Tuesday, June 05, 2012

Greater Vancouver Market Snapshot May 2012




Below are updated sales, inventory and months of inventory graphs for Greater Vancouver to May 2012.

Commentary:

May continued with relative weakness compared to not only 2011 but also past years from 2005 (except the residual emerging from the recession of 2008-2009). May sales are the lowest since the early part of the turn of the century.

This May was another weak report. This level of sales, if they continue to be weak, is going to translate into higher months of inventory for the rest of the year (MOI is typically higher in the latter half of the year; an MOI of around 6 normally translates to flat prices) and, likely, concomitant price drops. Prices (as measured by the Teranet HPI) will likely be year-on-year negative by the end of the summer.

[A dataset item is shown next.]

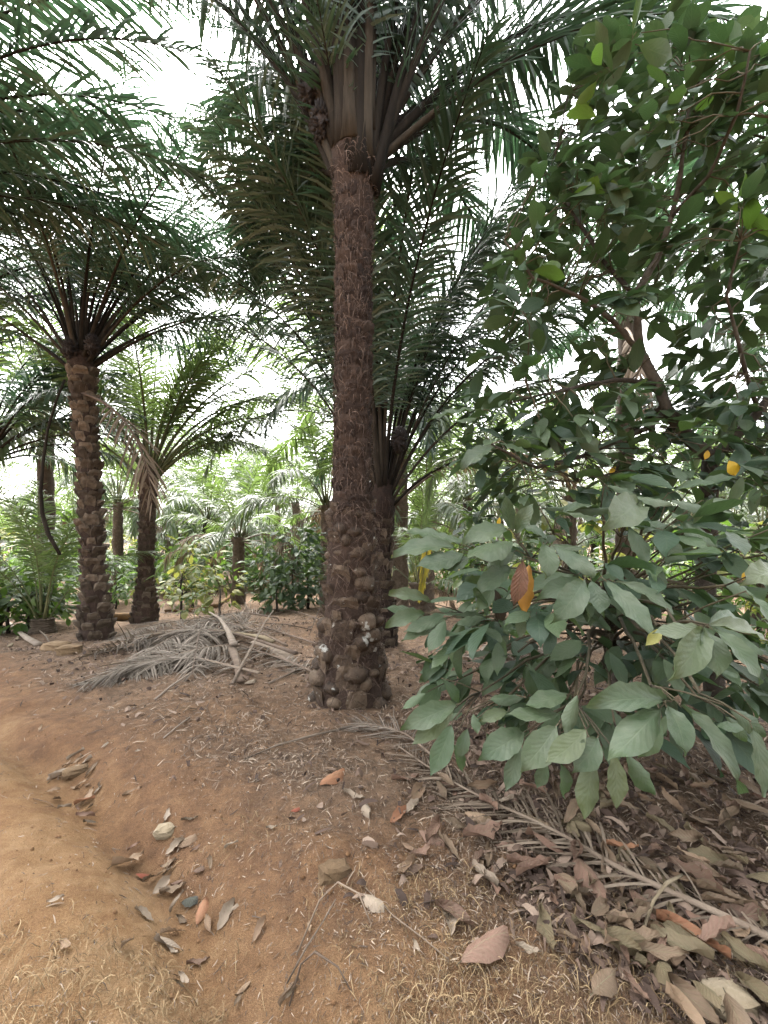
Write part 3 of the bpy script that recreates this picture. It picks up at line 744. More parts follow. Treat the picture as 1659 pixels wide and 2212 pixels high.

As I mentioned last month, there are some worrying clouds on the horizon: population growth is falling, dwelling completions are set to increase in the latter half of the year, banks are beginning to implement stricter mortgage guidelines (though likely not in significant force until 2013), China's economy has slowed down, and the home ownership rate is highest in recent memory. On the other hand mortgage rates remain low, near net zero real territory, and it is possible for rates to remain low for a prolonged period (i.e. years). It is possible that Asian economies are due for another round of investment spending and that could lead to a renewed bout of current account flows into property. (This does NOT mean that investment by foreigners is prevalent.)

An interesting conjecture is that relatively little has changed from 2010-2011 for most of the Vancouver region (just look at prices outside of the marquee areas) with one notable exception: population growth is down. I am bearish on Vancouver housing prices based on their lacklustre earnings. Taking this view, if you believe my base arguments outlined in previous posts, it is now a matter of predicting the timing and rate by which prices will drop. Extending this, it looks like the first catalyst towards lower prices will be lower population growth.

5 comments:

Leo S said...

Nice blog. Is there a chart of the SFH prices in Vancouver? Trying to verify or disprove Garth's 12% decline claim, I have a feeling it's made up.

By the way, could you add househuntvictoria.blogspot.ca as a housing blog for Victoria BC? Check it out we have some good stuff, and victoriastruth hasn't been active for years.

jesse said...

Here is the Teranet HPI though you can get it from the Teranet website as well.

I don't track benchmark prices of SFH produced by REBGV any more, just because I haven't bothered updating my dataset with the new revised metric. Garth (Turner?)'s claim is likely looking at the average price, which is disingenuous because it heavily depends upon sales mix.

I don't follow greaterfool.

Anonymous said...

Thanks, jesse.
I'm curious as to why you would single out pop.growth as the factor that may be causing the stall.
Isn't it just as likely, or more likely, to have been due to the (albeit relatively subtle) recent credit tightening? (Banks more skittish; not quite as easy to get the jumbo mortgage now).
---
Once we get any kind of clear evidence of price drops, sentiment will be all that is necessary for ongoing drops; regardless of pop.growth (provided latter is within historic range).

jesse said...

vreaa, there is clear evidence population is growing at a slower rate than a few years ago. That inherently reduces dwelling demand.

We can compare to 12 or so years ago -- when population growth was in a nadir -- and see the same effects: lower sales volumes and higher inventory. (REBGV inventory then was well above 20K, higher than seen in 2008.)

I do not discount other factors contributing to malaise, including tighter capital in China and access to loans locally, but the simple "fewer bums in beds" thesis is, in my view, indisputable, and would naturally lead to conditions we are currently seeing.

An interesting aside, one might expect that certain factors can be predicted by competitive markets and if population growth were known to be declining -- and the data are there for all to see -- new supply would be curtailed to predict this. Well this is historically not the case at all. New supply, in aggregate, is brought online with little consideration for a slowdown in population growth. A fascinating look at efficient markets at work.

jesse said...

"Once we get any kind of clear evidence of price drops, sentiment will be all that is necessary for ongoing drops"

Absosmurfly, pop growth is the means by which prices tip but not a requirement; if population growth were to continue upwards something else would step in. But I might go so far as to argue that, given BC's dependence on construction employment for economic growth, population growth volatility is almost a surety.

As I mentioned in the post, "it is now a matter of predicting the timing and rate by which prices will drop. Extending this, it looks like the first catalyst towards lower prices will be lower population growth."